И я - написал ходатайство о пересмотре. А тут весною стали ссылку снимать со всей Пятьдесят Восьмой.

И, слабый, покинул я свою прозрачную ссылку. И поехал в мутный мир.

Что' чувствует бывший зэк, переезжая с востока на запад Волгу, и потом целый день в гремящем поезде по русским перелескам - не входит в эту главу.

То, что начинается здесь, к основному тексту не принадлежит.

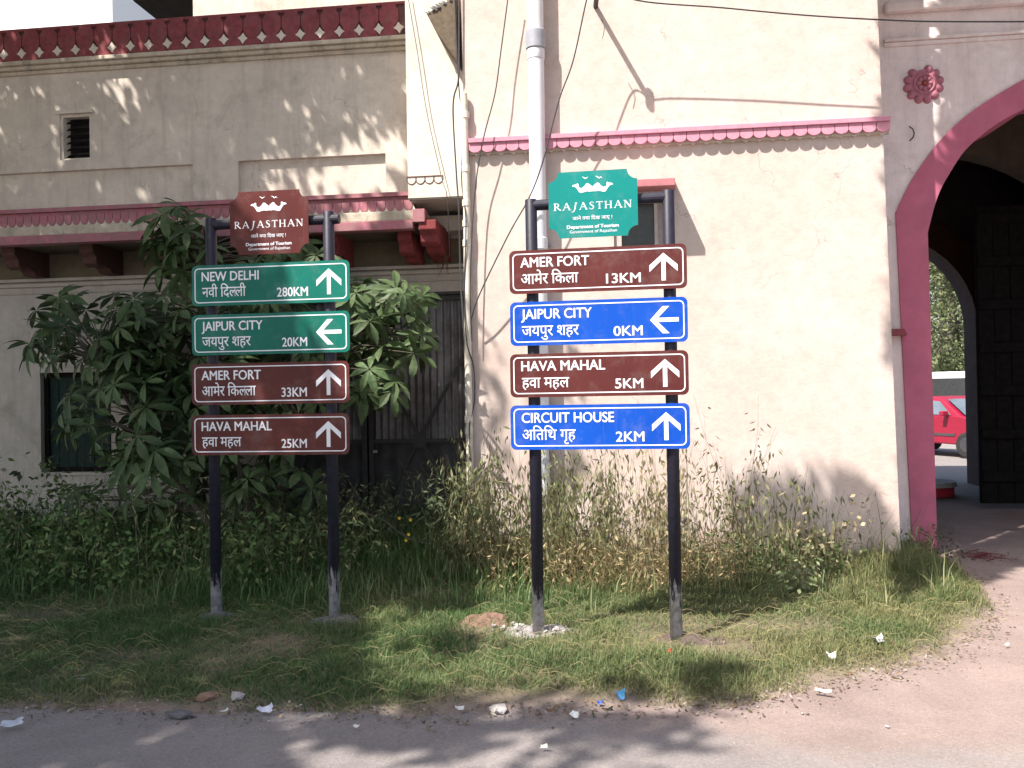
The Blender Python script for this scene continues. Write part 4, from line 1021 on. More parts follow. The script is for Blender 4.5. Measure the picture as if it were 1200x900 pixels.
weeds('weed_thicket', st_, 'thicket of tall half-dry weeds with hanging leaves against the sunlit cream wall', per=24, c_leaf=GREEN, c_stem=(.17, .145, .085), hang=1.7, leafL=(.04, .10), leafW=.016)
st_ = [(at(px, 600, Y).x, Y, U(.2, .5), U(-.5, .5), U(-.5, .1), U(.55, 1)) for px, Y in [(U(560, 870), U(6.6, 7.4)) for _ in range(750)]]
weeds('dry_undergrowth', st_, 'tangle of straw-brown dry stalks at the foot of the tall weeds', per=5, leafL=(.03, .07), leafW=.009, c_leaf=((.20, .17, .08), (.42, .32, .18)), c_stem=(.30, .225, .125), stemr=.0022, hang=.3, curly=.6)
st_ = [(at(px, 600, Y).x, Y, U(.15, .42), U(-.4, .4), U(-.5, .1), U(0, .35)) for px, Y in [(U(790, 985), U(7.0, 7.8)) for _ in range(120)]]
weeds('low_herbs', st_, 'low dark green herbs under the thinning weeds near the right end of the cream wall', per=50, leafL=(.03, .06), leafW=.018, c_leaf=((.075, .12, .045), (.18, .17, .09)), hang=.2)
# left thickets
st_ = []
for k in range(360):
    px = U(-60, 330); Y = U(6.45, 8.3); p = at(px, 600, Y); hh = (.8 if px < 110 else .48)*(1+1.1*noise.noise(Vector((p.x*1.9, Y*1.3, 7))))
    if Y < 7 and random.random() < .55: hh *= .5
    st_.append((p.x, Y, hh*U(.4, 1.1), U(-.5, .5), U(-.5, .2), U(-.1, .35)))
weeds('left_undergrowth', st_, 'dense green undergrowth below the shrub on the left', per=48, leafL=(.03, .09), leafW=.026, c_leaf=((.105, .185, .055), (.27, .28, .12)), hang=.35, c_stem=(.09, .11, .05))
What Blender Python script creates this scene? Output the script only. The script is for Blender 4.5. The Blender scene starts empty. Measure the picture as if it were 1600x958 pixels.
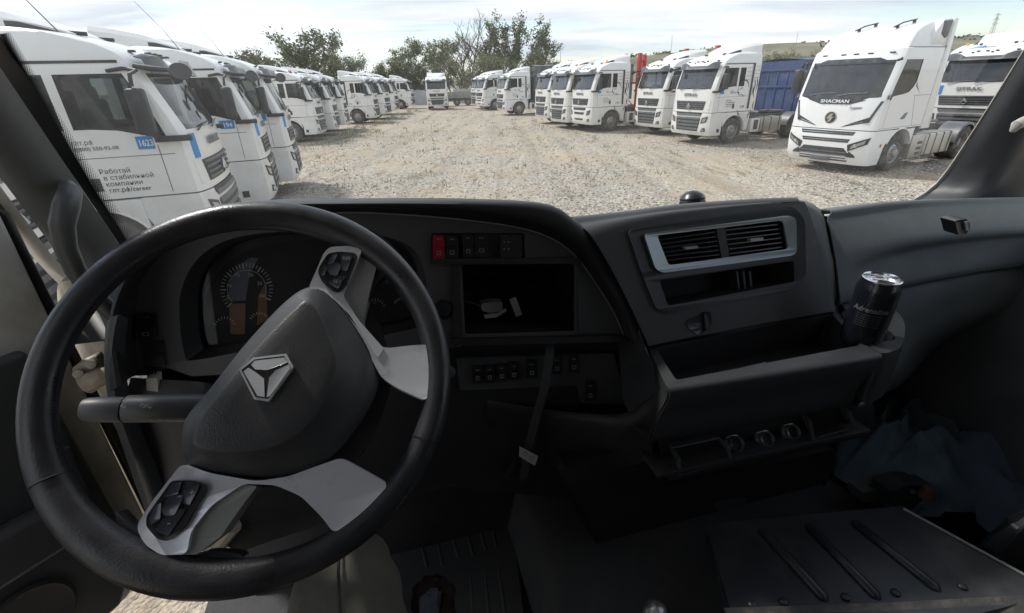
import bpy, bmesh, math, random
from math import sin, cos, pi, radians, sqrt
from mathutils import Vector as V, Matrix as M, noise
random.seed(7)
S = bpy.context.scene
COL = S.collection

# ------------------------------------------------------------------ camera, world, sun, exposure
EYE = 2.71
cd = bpy.data.cameras.new('camera'); cam = bpy.data.objects.new('camera', cd); COL.objects.link(cam); S.camera = cam
cd.sensor_width = 36; cd.lens = 734.64/1600*36; cd.clip_start = .02; cd.clip_end = 6000
_p, _r = radians(25.53), radians(-1.81)
FW = V((0, cos(_p), -sin(_p))); _rt = V((1, 0, 0)); _up = V((0, sin(_p), cos(_p)))
RT = _rt*cos(_r) + _up*sin(_r); UP = _rt*-sin(_r) + _up*cos(_r)
cam.matrix_world = M(((RT.x, UP.x, -FW.x, 0), (RT.y, UP.y, -FW.y, 0), (RT.z, UP.z, -FW.z, EYE), (0, 0, 0, 1)))

SUN_EL, SUN_AZ = radians(52), radians(-55)      # azimuth clockwise from +Y
W = bpy.data.worlds.new('World'); S.world = W; W.use_nodes = True
nt = W.node_tree; nt.nodes.clear()
def wn(t, **k):
    n = nt.nodes.new(t)
    for a, b in k.items(): setattr(n, a, b)
    return n
out = wn('ShaderNodeOutputWorld'); bg = wn('ShaderNodeBackground'); bg.inputs[1].default_value = .12
sky = wn('ShaderNodeTexSky', sky_type='NISHITA', sun_disc=False, sun_elevation=SUN_EL, sun_rotation=SUN_AZ, air_density=1.0, dust_density=1.0, ozone_density=1.2)
tc = wn('ShaderNodeTexCoord'); sep = wn('ShaderNodeSeparateXYZ'); nt.links.new(tc.outputs['Generated'], sep.inputs[0])
mx = wn('ShaderNodeMath', operation='MAXIMUM'); mx.inputs[1].default_value = 0; nt.links.new(sep.outputs[2], mx.inputs[0])
ad = wn('ShaderNodeMath', operation='ADD'); ad.inputs[1].default_value = .10; nt.links.new(mx.outputs[0], ad.inputs[0])
dvx = wn('ShaderNodeMath', operation='DIVIDE'); nt.links.new(sep.outputs[0], dvx.inputs[0]); nt.links.new(ad.outputs[0], dvx.inputs[1])
dvy = wn('ShaderNodeMath', operation='DIVIDE'); nt.links.new(sep.outputs[1], dvy.inputs[0]); nt.links.new(ad.outputs[0], dvy.inputs[1])
cmb = wn('ShaderNodeCombineXYZ'); nt.links.new(dvx.outputs[0], cmb.inputs[0]); nt.links.new(dvy.outputs[0], cmb.inputs[1])
mp = wn('ShaderNodeMapping'); mp.inputs['Scale'].default_value = (.42, 1.0, 1); mp.inputs['Rotation'].default_value = (0, 0, .25); mp.inputs['Location'].default_value = (3.1, 1.7, 0)
nt.links.new(cmb.outputs[0], mp.inputs[0])
nz = wn('ShaderNodeTexNoise'); nz.inputs['Scale'].default_value = .55; nz.inputs['Detail'].default_value = 7; nz.inputs['Roughness'].default_value = .55; nz.inputs['Distortion'].default_value = .5
nt.links.new(mp.outputs[0], nz.inputs['Vector'])
cr = wn('ShaderNodeValToRGB'); cr.color_ramp.elements[0].position = .40; cr.color_ramp.elements[0].color = (.22, .22, .22, 1); cr.color_ramp.elements[1].position = .52; cr.color_ramp.elements[1].color = (1, 1, 1, 1)
nt.links.new(nz.outputs[0], cr.inputs[0])
nz2 = wn('ShaderNodeTexNoise'); nz2.inputs['Scale'].default_value = .9; nz2.inputs['Detail'].default_value = 6; nt.links.new(mp.outputs[0], nz2.inputs['Vector'])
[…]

Летом в Москве я позвонил в прокуратуру - ка'к там моя жалоба. Попросили перезвонить - и дружелюбный простецкий голос следователя пригласил меня зайти на Лубянку потолковать. В знаменитом бюро пропусков на Кузнецком Мосту мне велели ждать. Так и подозревая, что чьи-то глаза уже следят за мной, уже изучают моё лицо, я, внутренне напряжённый, внешне принял добродушное усталое выражение и якобы наблюдал за ребёнком, совсем не забавно играющим посреди приёмной. Так и было! - мой новый следователь стоял в гражданском и следил за мной! Достаточно убедясь, что я - не раскалённый враг, он подошёл и с большой приятностью повёл меня на Большую Лубянку. Уже по дороге он сокрушался, как исковеркали (кто??) мне жизнь, лишили жены, детей. Но душно-электрические коридоры Лубянки были всё те же, где водили меня обритого, голодного, бессонного, без пуговиц, руки назад. "Да что ж это за зверь вам такой попался, следователь Езепов? Помню, был такой, его теперь разжаловали". (Наверно, сидит в соседней комнате и бранит моего...) "Я вот служил в морской контрразведке СМЕРШ, у нас таких не бывало!" (От вас Рюмин вышел. У вас был Левшик, Либин.) Но я простодушно ему киваю: да, конечно. Он даже смеется над моими остротами 44-го года о Сталине: "Это вы точно заметили!" Он хвалит мои фронтовые рассказы, вшитые в дело как обличительный материал: "В них же ничего антисоветского нет! Хотите - возьмите их, попробуйте напечатать". Но голосом больным, почти предсмертным, я отказываюсь: "Что вы, я давно забыл о литературе. Если я еще проживу несколько лет - мечтаю заняться физикой". (Цвет времени! Вот та'к будем теперь с вами играть).

Не плачь битый, плачь небитый! Хоть что-то должна была дать нам тюрьма. Хоть умение держаться перед ЧКГБ.

1 Цитирую по Плеханову "История русской общественной мысли", М., 1919, т. I, ч. 2, гл. 9.